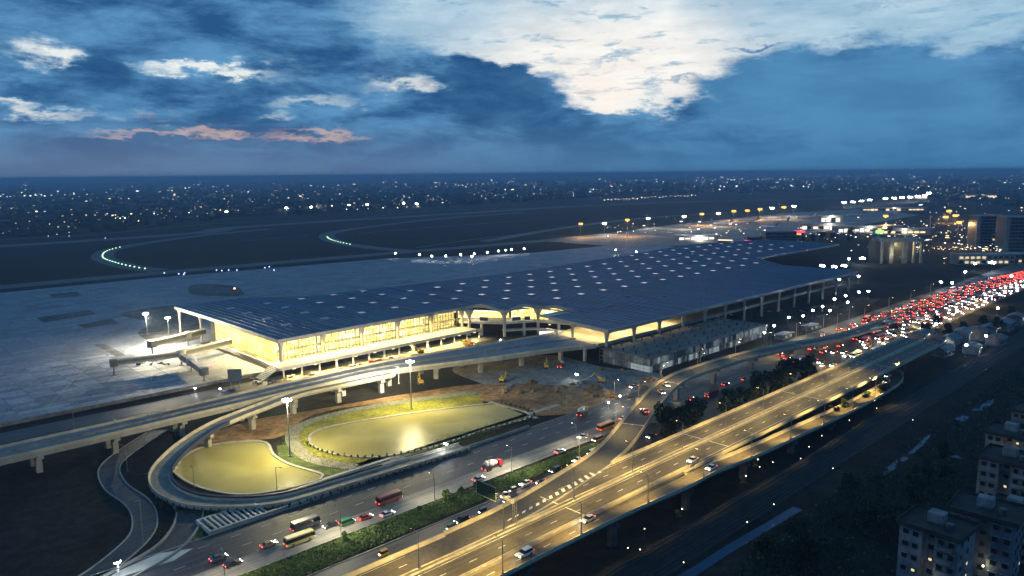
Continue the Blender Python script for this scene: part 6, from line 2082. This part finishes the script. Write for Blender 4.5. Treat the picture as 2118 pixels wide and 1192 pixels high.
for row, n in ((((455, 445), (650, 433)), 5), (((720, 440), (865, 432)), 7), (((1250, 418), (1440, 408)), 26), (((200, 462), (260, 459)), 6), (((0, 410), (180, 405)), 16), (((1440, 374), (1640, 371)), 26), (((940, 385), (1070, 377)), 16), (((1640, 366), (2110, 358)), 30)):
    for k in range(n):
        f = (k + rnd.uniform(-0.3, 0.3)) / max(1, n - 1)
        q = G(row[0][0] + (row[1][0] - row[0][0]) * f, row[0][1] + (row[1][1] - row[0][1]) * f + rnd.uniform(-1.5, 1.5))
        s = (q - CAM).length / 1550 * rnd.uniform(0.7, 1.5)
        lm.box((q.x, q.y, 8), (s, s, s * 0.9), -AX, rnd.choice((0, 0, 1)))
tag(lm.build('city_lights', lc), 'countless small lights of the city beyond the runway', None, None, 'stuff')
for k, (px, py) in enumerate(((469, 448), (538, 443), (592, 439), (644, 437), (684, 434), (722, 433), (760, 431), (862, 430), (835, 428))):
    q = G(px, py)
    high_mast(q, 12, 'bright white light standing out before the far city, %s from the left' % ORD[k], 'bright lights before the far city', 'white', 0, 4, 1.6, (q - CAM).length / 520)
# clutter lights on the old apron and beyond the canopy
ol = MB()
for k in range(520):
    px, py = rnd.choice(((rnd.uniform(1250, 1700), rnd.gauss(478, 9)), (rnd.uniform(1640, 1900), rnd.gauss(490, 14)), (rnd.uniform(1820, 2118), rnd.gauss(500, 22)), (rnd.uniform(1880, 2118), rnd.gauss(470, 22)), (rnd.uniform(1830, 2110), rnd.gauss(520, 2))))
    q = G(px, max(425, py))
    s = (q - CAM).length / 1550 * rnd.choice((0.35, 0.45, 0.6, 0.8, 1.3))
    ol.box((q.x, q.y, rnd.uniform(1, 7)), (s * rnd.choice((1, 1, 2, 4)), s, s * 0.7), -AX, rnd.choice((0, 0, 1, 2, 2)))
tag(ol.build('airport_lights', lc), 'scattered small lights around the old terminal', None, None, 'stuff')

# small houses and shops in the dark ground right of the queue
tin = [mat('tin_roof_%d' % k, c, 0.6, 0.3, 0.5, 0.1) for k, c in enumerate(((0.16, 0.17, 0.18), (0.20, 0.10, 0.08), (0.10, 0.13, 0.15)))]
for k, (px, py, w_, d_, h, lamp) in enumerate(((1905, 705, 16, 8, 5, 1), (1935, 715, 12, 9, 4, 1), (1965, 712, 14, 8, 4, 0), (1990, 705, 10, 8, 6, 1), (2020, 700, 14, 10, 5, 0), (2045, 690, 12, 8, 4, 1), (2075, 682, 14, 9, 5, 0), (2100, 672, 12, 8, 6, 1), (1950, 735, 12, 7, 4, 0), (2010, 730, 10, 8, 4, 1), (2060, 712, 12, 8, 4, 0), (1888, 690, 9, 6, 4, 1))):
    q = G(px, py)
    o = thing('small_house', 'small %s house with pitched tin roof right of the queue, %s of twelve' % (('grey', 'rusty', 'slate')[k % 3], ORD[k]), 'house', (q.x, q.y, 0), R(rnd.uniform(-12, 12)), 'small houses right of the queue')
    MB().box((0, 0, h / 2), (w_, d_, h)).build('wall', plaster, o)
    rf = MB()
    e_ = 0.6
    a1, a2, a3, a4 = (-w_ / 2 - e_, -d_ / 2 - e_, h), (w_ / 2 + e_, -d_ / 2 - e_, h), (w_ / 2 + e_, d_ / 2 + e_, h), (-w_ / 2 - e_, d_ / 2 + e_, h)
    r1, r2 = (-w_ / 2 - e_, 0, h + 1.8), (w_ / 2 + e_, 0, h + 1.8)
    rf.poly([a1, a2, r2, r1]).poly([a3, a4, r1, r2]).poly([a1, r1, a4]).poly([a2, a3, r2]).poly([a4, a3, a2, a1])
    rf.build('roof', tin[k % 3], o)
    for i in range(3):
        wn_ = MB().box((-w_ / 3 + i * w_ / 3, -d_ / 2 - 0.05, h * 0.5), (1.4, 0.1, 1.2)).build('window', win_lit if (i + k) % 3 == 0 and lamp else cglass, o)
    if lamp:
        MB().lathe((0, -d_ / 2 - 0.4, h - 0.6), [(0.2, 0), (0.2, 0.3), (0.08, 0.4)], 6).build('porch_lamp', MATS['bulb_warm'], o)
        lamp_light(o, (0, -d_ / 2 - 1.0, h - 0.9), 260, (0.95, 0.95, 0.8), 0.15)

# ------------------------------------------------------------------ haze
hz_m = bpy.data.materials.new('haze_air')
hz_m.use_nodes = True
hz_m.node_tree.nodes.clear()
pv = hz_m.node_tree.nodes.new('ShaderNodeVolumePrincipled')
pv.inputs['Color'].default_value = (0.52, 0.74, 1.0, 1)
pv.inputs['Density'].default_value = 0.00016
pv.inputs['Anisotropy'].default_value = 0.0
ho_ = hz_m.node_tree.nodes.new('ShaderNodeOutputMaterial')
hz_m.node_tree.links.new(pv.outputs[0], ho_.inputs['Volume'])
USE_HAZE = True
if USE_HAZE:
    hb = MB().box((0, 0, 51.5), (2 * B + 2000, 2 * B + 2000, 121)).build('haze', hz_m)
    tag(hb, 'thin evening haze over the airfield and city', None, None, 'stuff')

■ **Instruction**:
Copy the material shown above in full and exactly. Skip the pictures.

■ **Finished answer**:
Continue the Blender Python script for this scene: part 6, from line 2082. This part finishes the script. Write for Blender 4.5. Treat the picture as 2118 pixels wide and 1192 pixels high.
for row, n in ((((455, 445), (650, 433)), 5), (((720, 440), (865, 432)), 7), (((1250, 418), (1440, 408)), 26), (((200, 462), (260, 459)), 6), (((0, 410), (180, 405)), 16), (((1440, 374), (1640, 371)), 26), (((940, 385), (1070, 377)), 16), (((1640, 366), (2110, 358)), 30)):
    for k in range(n):
        f = (k + rnd.uniform(-0.3, 0.3)) / max(1, n - 1)
        q = G(row[0][0] + (row[1][0] - row[0][0]) * f, row[0][1] + (row[1][1] - row[0][1]) * f + rnd.uniform(-1.5, 1.5))
        s = (q - CAM).length / 1550 * rnd.uniform(0.7, 1.5)
        lm.box((q.x, q.y, 8), (s, s, s * 0.9), -AX, rnd.choice((0, 0, 1)))
tag(lm.build('city_lights', lc), 'countless small lights of the city beyond the runway', None, None, 'stuff')
for k, (px, py) in enumerate(((469, 448), (538, 443), (592, 439), (644, 437), (684, 434), (722, 433), (760, 431), (862, 430), (835, 428))):
    q = G(px, py)
    high_mast(q, 12, 'bright white light standing out before the far city, %s from the left' % ORD[k], 'bright lights before the far city', 'white', 0, 4, 1.6, (q - CAM).length / 520)
# clutter lights on the old apron and beyond the canopy
ol = MB()
for k in range(520):
    px, py = rnd.choice(((rnd.uniform(1250, 1700), rnd.gauss(478, 9)), (rnd.uniform(1640, 1900), rnd.gauss(490, 14)), (rnd.uniform(1820, 2118), rnd.gauss(500, 22)), (rnd.uniform(1880, 2118), rnd.gauss(470, 22)), (rnd.uniform(1830, 2110), rnd.gauss(520, 2))))
    q = G(px, max(425, py))
    s = (q - CAM).length / 1550 * rnd.choice((0.35, 0.45, 0.6, 0.8, 1.3))
    ol.box((q.x, q.y, rnd.uniform(1, 7)), (s * rnd.choice((1, 1, 2, 4)), s, s * 0.7), -AX, rnd.choice((0, 0, 1, 2, 2)))
tag(ol.build('airport_lights', lc), 'scattered small lights around the old terminal', None, None, 'stuff')

# small houses and shops in the dark ground right of the queue
tin = [mat('tin_roof_%d' % k, c, 0.6, 0.3, 0.5, 0.1) for k, c in enumerate(((0.16, 0.17, 0.18), (0.20, 0.10, 0.08), (0.10, 0.13, 0.15)))]
for k, (px, py, w_, d_, h, lamp) in enumerate(((1905, 705, 16, 8, 5, 1), (1935, 715, 12, 9, 4, 1), (1965, 712, 14, 8, 4, 0), (1990, 705, 10, 8, 6, 1), (2020, 700, 14, 10, 5, 0), (2045, 690, 12, 8, 4, 1), (2075, 682, 14, 9, 5, 0), (2100, 672, 12, 8, 6, 1), (1950, 735, 12, 7, 4, 0), (2010, 730, 10, 8, 4, 1), (2060, 712, 12, 8, 4, 0), (1888, 690, 9, 6, 4, 1))):
    q = G(px, py)
    o = thing('small_house', 'small %s house with pitched tin roof right of the queue, %s of twelve' % (('grey', 'rusty', 'slate')[k % 3], ORD[k]), 'house', (q.x, q.y, 0), R(rnd.uniform(-12, 12)), 'small houses right of the queue')
    MB().box((0, 0, h / 2), (w_, d_, h)).build('wall', plaster, o)
    rf = MB()
    e_ = 0.6
    a1, a2, a3, a4 = (-w_ / 2 - e_, -d_ / 2 - e_, h), (w_ / 2 + e_, -d_ / 2 - e_, h), (w_ / 2 + e_, d_ / 2 + e_, h), (-w_ / 2 - e_, d_ / 2 + e_, h)
    r1, r2 = (-w_ / 2 - e_, 0, h + 1.8), (w_ / 2 + e_, 0, h + 1.8)
    rf.poly([a1, a2, r2, r1]).poly([a3, a4, r1, r2]).poly([a1, r1, a4]).poly([a2, a3, r2]).poly([a4, a3, a2, a1])
    rf.build('roof', tin[k % 3], o)
    for i in range(3):
        wn_ = MB().box((-w_ / 3 + i * w_ / 3, -d_ / 2 - 0.05, h * 0.5), (1.4, 0.1, 1.2)).build('window', win_lit if (i + k) % 3 == 0 and lamp else cglass, o)
    if lamp:
        MB().lathe((0, -d_ / 2 - 0.4, h - 0.6), [(0.2, 0), (0.2, 0.3), (0.08, 0.4)], 6).build('porch_lamp', MATS['bulb_warm'], o)
        lamp_light(o, (0, -d_ / 2 - 1.0, h - 0.9), 260, (0.95, 0.95, 0.8), 0.15)

# ------------------------------------------------------------------ haze
hz_m = bpy.data.materials.new('haze_air')
hz_m.use_nodes = True
hz_m.node_tree.nodes.clear()
pv = hz_m.node_tree.nodes.new('ShaderNodeVolumePrincipled')
pv.inputs['Color'].default_value = (0.52, 0.74, 1.0, 1)
pv.inputs['Density'].default_value = 0.00016
pv.inputs['Anisotropy'].default_value = 0.0
ho_ = hz_m.node_tree.nodes.new('ShaderNodeOutputMaterial')
hz_m.node_tree.links.new(pv.outputs[0], ho_.inputs['Volume'])
USE_HAZE = True
if USE_HAZE:
    hb = MB().box((0, 0, 51.5), (2 * B + 2000, 2 * B + 2000, 121)).build('haze', hz_m)
    tag(hb, 'thin evening haze over the airfield and city', None, None, 'stuff')